Dans une sorte de reprise tragique du Protagoras de Platon, toutes les espèces et toutes les peuplades sont conviées à montrer ce qu’elles savent faire ; y compris l’ Africain, le Chinois ou l’ Indien. Alors, elles exposent toutes un savoir-faire admirable ; toutes, sauf le Blanc : triste, chafouin, antipathique, ce dernier ne peut que prétendre que bientôt, dans 20 ans, dans un siècle ou un peu plus, grâce à son intelligence supérieure, il rendrait heureuse l’humanité entière. Mais en disant cela, il n’éveille qu’ incrédulité, ironie ou scepticisme ou irritation. Jusqu’à l’inimitié de Noé lui-même…

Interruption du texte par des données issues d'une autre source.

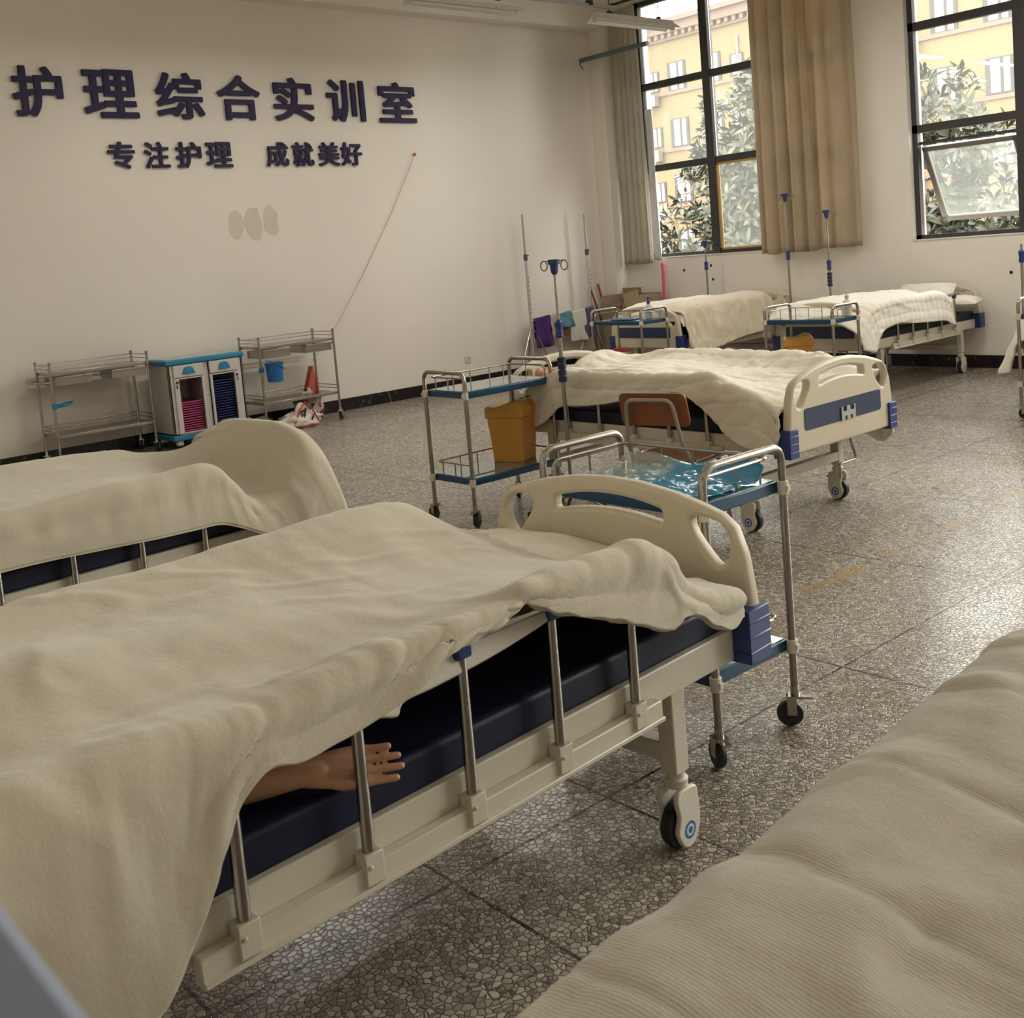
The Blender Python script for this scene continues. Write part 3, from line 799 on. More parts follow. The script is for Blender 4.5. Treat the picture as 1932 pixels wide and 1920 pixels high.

Que faire alors de ce sire triste et blafard ? Eh bien, autant le faire disparaître. C’est ce que décide Noé.

Voilà à quel point, après 1918, les Européens désespéraient d’eux-mêmes. A juste titre peut-être. Pourtant, dans les années 1920 et 1930, nombre d’essais ont été composés pour étayer une reconstruction de la civilisation : Husserl, Albert Schweitzer, Hannah Arendt et d’autres.

Vaste illusion idéaliste, qui ne tenait aucun compte des lois d’airain de la techno-industrie et de l’affairisme, ceux là même que condamnait Lienhard ? Ce qui se passera entre 1922 (Mussolini) et 1945 semble bien le confirmer, hélas. Mais ne pouvons-nous pas dépasser enfin cette ère maudite ? Oui, peut-être ; mais seulement si nous parvenons enfin à construire une Europe consistante et démocratique. Si nous le voulons fermement. Sinon, Lienhard et Hesse auront eu raison.

Lire : Friedrich Lienhard, Der Spielmann (1912) ; Hermann Hesse, Die Märchen (nouvelles et contes entre 1906 et 1932).